Jongeren moeten oppassen voor demagogen die ‘de ouderen’ de schuld geven voor de problemen die jongeren hebben. De politiek zit er vol mee. Zij gebruiken redeneringen als: “als oudere werknemers nu eens een paar jaar later met pensioen gaan, dan komt er genoeg geld vrij om te blijven investeren in onderwijs.” Op die manier wordt er door rechtse en centrumlinkse politici geprobeerd jongeren achter zich te krijgen, door te doen alsof zij zich voor hen inzetten, terwijl ze eigenlijk hun steun zoeken om verworven rechten voor werknemers af te breken. Dit zagen we ook na de Franse betogingen tegen de verhoging van de pensioenleeftijd: allemaal ‘experts’ kwamen melden dat de jongeren ‘geïndoctrineerd’ waren door de vakbeweging, dat ze beter voor de verhoging konden betogen enzovoort.

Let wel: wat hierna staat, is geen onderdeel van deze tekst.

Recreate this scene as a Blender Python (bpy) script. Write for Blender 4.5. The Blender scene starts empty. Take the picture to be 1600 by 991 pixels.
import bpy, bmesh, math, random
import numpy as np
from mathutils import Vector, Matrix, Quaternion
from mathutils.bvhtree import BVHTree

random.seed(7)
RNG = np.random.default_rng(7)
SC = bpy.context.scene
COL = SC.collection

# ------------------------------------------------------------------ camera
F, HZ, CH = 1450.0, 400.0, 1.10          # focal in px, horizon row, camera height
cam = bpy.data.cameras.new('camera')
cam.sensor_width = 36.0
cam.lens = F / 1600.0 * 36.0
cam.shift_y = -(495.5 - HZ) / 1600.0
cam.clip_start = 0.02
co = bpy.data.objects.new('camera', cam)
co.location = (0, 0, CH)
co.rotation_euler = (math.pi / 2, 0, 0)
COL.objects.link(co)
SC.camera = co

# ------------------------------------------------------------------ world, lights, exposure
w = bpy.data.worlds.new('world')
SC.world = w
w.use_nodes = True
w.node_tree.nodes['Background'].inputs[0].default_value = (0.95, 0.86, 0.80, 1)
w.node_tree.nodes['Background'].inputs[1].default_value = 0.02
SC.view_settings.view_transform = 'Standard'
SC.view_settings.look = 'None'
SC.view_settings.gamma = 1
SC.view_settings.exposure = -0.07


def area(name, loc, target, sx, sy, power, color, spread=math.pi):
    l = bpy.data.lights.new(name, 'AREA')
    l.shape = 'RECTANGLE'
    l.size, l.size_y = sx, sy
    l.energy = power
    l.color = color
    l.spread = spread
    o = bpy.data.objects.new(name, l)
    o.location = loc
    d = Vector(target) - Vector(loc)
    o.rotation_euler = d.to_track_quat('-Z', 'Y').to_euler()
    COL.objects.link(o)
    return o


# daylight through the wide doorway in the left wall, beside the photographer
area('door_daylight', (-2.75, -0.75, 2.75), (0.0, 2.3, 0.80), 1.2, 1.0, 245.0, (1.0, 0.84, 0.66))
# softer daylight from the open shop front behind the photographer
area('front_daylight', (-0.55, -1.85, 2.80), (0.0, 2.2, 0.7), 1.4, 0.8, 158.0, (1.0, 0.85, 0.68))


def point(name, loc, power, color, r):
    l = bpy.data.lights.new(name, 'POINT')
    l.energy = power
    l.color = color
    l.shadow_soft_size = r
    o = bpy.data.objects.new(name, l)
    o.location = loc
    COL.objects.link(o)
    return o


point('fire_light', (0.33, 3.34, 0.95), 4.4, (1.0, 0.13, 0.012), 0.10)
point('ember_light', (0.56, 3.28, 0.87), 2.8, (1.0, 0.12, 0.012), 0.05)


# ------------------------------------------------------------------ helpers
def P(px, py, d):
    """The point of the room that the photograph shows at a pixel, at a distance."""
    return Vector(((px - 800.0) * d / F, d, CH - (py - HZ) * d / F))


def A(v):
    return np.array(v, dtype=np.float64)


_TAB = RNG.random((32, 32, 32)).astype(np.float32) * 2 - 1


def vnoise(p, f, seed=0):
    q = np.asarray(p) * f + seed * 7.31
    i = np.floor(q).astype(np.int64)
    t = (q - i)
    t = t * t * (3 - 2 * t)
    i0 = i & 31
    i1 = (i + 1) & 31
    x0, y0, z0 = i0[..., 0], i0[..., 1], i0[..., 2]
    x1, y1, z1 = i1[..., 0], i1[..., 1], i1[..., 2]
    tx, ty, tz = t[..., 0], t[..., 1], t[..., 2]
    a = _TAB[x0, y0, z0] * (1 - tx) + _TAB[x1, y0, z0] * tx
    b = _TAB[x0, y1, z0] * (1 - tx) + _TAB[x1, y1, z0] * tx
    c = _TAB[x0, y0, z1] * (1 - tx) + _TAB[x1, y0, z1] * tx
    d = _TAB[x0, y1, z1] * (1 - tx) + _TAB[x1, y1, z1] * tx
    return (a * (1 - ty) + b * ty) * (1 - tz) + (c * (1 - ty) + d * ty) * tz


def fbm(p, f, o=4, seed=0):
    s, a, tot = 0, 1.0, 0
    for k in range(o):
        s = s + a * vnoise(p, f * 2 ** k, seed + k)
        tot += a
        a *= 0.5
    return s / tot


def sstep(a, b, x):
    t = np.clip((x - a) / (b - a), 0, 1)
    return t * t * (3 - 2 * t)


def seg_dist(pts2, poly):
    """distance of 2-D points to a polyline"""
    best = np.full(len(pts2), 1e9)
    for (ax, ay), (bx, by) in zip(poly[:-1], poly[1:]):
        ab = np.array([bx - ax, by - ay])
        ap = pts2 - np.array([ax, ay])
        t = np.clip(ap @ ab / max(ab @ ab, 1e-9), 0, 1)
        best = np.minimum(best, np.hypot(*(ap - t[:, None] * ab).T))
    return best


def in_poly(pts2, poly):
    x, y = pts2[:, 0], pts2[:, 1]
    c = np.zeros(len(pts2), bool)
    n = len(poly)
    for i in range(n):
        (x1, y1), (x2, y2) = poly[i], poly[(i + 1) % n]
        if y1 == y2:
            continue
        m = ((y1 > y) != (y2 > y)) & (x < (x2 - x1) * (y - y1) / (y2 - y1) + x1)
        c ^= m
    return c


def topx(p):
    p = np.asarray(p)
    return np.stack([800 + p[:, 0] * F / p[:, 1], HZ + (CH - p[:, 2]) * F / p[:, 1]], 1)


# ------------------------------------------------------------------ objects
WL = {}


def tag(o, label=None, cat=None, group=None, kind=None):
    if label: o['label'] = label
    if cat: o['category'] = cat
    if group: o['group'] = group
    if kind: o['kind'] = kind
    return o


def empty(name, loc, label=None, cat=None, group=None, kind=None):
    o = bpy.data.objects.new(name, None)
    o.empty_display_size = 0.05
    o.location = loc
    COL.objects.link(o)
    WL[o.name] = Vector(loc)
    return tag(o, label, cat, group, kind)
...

Een andere manier die gebruikt wordt om verwarring te zaaien is door te stellen dat studenten en arbeiders tegengestelde belangen hebben, en dat het oneerlijk is dat de arbeider een student gaat financieren die later toch veel gaat verdienen en gemakkelijk van eventuele schulden afkomt. Partijen die allemaal meestemden met het afbreken van de sociale verworvenheden, zijn op deze manier opeens voor de arbeider.

Er wordt niet verteld dat op deze manier de kinderen van de arbeider de toegang tot hoger onderwijs wordt ontzegd, en tevens niet dat afgestudeerden nodig zijn om functies te vervullen die nodig zijn voor iedereen, zoals artsen, advocaten en technici.

De weg vooruit

Jongeren luisteren dan ook beter niet naar dit soort verhalen. In Groot-Brittannië gaven bepaalde vakbonden al steun aan de studenten, in Frankrijk was er solidariteit van jongeren met de vakbeweging, in Italië was er solidariteit van de studenten met de onderzoekers, en in Nederland steunt de Onderwijsbond de studenten. Deze eenheid is noodzakelijk. Verdeeldheid creëert zwakte, en dat is wel het laatste wat nodig is bij het verzet tegen de bezuinigingen. Eenheid van de vakbonden en de studenten- en scholierenbewegingen is de weg vooruit.